Production began in 2005 and eventually included 200 people across five countries; to cut costs, the animation was done in batches in France, Belgium, Brazil and Hungary. His pan-European partners include Didier Brunner and Viviane Vanfleteren, who produced “The Triplets of Belleville” — the sales boost it got from its Oscar nomination in 2004 helped finance “The Secret of Kells” — and Fabrice Ziolkowski, a French writer who helped develop the screenplay.

Distributed by Disney and marketed as a kiddie adventure, the film opened in Ireland on St. Patrick’s Day last year, but was not a runaway success. When its original United States distributor went bust, it was sold to Mr. Beckman of GKIDS, who had been following it in his role as the founder of the New York International Children’s Film Festival. “The Secret of Kells” is GKIDS’ first foray into full-scale distribution, so when the French sales agent, Hengameh Panahi, suggested that they submit it for Oscar consideration, Mr. Beckman readily agreed.
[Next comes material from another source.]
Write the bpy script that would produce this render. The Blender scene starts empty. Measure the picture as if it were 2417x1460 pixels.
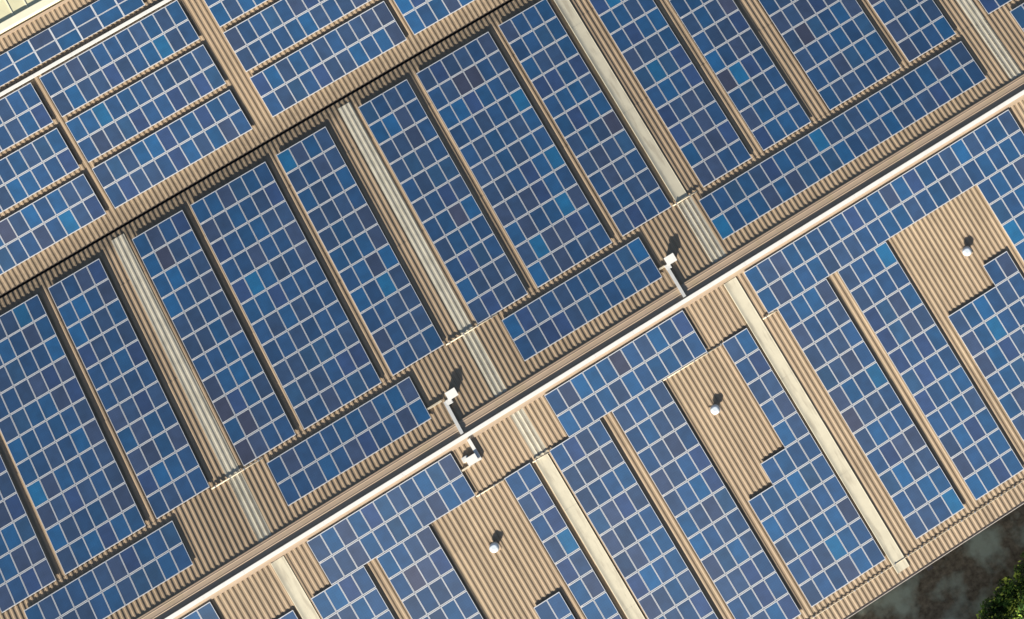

The film arrived with strong buzz from animation fans, earned when it won the top audience prize at the Edinburgh Film Festival in July, the first animated film to do so, and helped by Mr. Moore’s blog, theblogofkells.blogspot.com, on which he has chronicled its production since 2005. To capitalize on that, GKIDS set up screenings at animation schools and organized Facebook and Twitter campaigns.

This article has been revised to reflect the following correction:

Correction: March 5, 2010
An article on Wednesday about “The Secret of Kells,” which has been nominated for the Academy Award for best animated feature, referred incompletely to its screenings in the United States and misidentified at one point the city where it ran for a week to qualify for Oscar consideration. As the article noted elsewhere, the weeklong run was in Burbank, Calif., not Los Angeles. In addition to that run and screenings at some festivals in New York, it was also shown at the Mostly British Film Festival in San Francisco. (A review of the film, which opens today in Manhattan, appears on Page C6.)